Daffs Details: Lemon vs Cadmium Yellow

daffodil yellowsThere are two yellows I associate with spring in Skye, a cool and a warm: daffodils and gorse. Both have me reaching for tubes of yellow, plus a blue to mix an earthy green. In the daffodil paintings I’m working on, I’m mostly using:

  • Cadmium yellow medium: a warm leans-to-orange yellow that is quite opaque (in the jar on the right in the photo).
  • Lemon yellow: a cool leans-to-green yellow that is transparent (frustratingly so at times, but a bit of titanium white solves this; in the jar on the left)
  • Cadmium orange: I could mix an orange but there’s an intensity about a single-pigment orange that’s wonderful
  • Prussian blue: in acrylic it’s a hue (mixed tube colour) usually based on phthalo but with some black and sometimes a violet pigment, that produces the right shades of green to my eye and a strong dark where needed.

My view: Go with the ‘really good stuff’ when it comes to yellows as this has the pigment loading (artspeak for colour intensity) that gives an inner glow. The jars above are Schmincke, but I also use Golden a lot too.

Daffodil painting detail by Marion Boddy-Evans

Daffodil painting detail by Marion Boddy-Evans

2 Replies to “Daffs Details: Lemon vs Cadmium Yellow”

    1. I’ve tried all sorts – daffodils aren’t difficult to colour match, a Cad Yellow mixed with a bit of lemon, and a touch of pure Cad Orange for that bit in the middle (never was good about botanical terms: the sticky-out bit) usually does it.

      But gorse – or whin, or furze …. They’re difficult. Partly because they vary a lot depending on the time of year, but at their peak there’s a heat in there that I find very hard to match, even though where I live, up on the Downs just a few miles away, there’s a lot of gorse.

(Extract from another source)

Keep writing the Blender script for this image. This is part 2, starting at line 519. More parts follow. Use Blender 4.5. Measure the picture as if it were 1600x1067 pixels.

It helps to get the colurs that surround the flowers right – the very dark greens (Prussian Blue, and/or Pthalo Blue with your yellow), and brown bits (technical term, again, urgently required) that surround them (Raw Umber? Burnt Umber and white? A hotter brown in there too, like Venetian Red, perhaps?) But the yellow …. it tends to orange, but only very slightly; overdo it and you lose that shock of bright colour that can knock your eye out when you breast a hill and suddenly see the gorse in full flower. The intensity is so easy to lose – and if you lose that, you’ve lost the impact and possibly ruined your painting. I think the juxtaposition of bright Cadmium Orange, and Cad Yellow heightened with white but not overdone, can begin to approach the colour, but I’m not sure I’ve ever really succeeded in oil or acrylic.

      It’s a bit like sky blue – we all make a stab at representing it, but surely we all know that our sky blue and the actual colour of a blue sky are miles apart. I don’t have any answers, I’m afraid – we just have to keep experimenting.